We should estimate now the total school buildings we will need at full build-out. This will depend primarily on population density, and our development plan should target the population density that we consider optimal, and should include procedures for reaching that result. We should be able, on that basis, to make a reasonable estimate of what our total enrollment will be at each grade level at total build-out, of how that enrollment will be distributed geographically, and of likely population trends following full build-out. On this basis, we should be able to target ideal locations for new schools.
(3) I believe we should consider using the rate of expansion of our community's sewer plant as the primary mechanism for controlling the rate of residential growth in this community. Houses can't be built without sewer hookups or septic fields, septic fields require large lots, and there is nothing the BIA can do to compel us to expand our sewerage facilities.

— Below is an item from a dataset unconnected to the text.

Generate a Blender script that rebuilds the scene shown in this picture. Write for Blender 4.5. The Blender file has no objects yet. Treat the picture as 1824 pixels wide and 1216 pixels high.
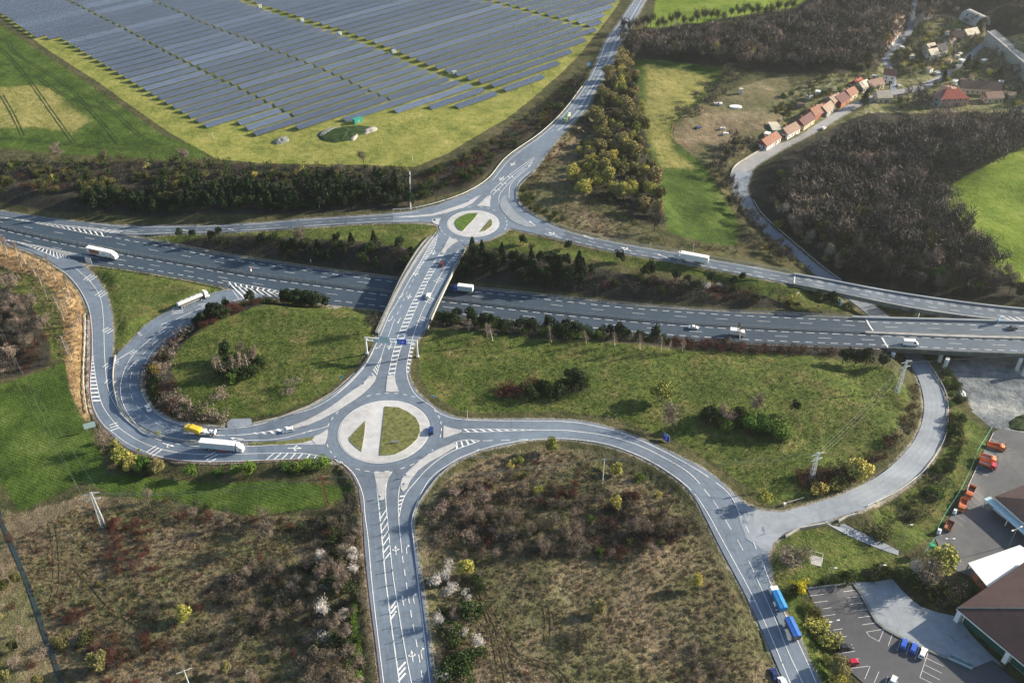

(4) Our schools are obviously overcrowded at grades K-6. On the other hand, our property tax rates are excessive, and we have no long-term plan for dealing with school overcrowding between now and build-out.
In these circumstances, the BOE should put only the lowest cost building option on the ballot this year, and we should vote to approve it. Two elementaries won't themselves eliminate overcrowding at grades 7-8, but they should allow us to convert Heritage Elementary back to a middle school. I believe that school works better as a middle school in any case. We should consider housing the pre-school program, which is a county program in any case, in the unused classrooms at the 8-12 level.
I was impressed by the BOE's decision last fall to put a proposal on the ballot that called for building fewer, but larger, schools. It is the first time in my memory that the BOE ever took costs, and the taxpayers, into account in fashioning such a proposal. I was very disappointed when it was defeated.
We need to encourage the BOE to stick to its guns on this score.
I look forward to your thoughts on these suggestions. If we agree that they are good ideas, lets work together to implement them.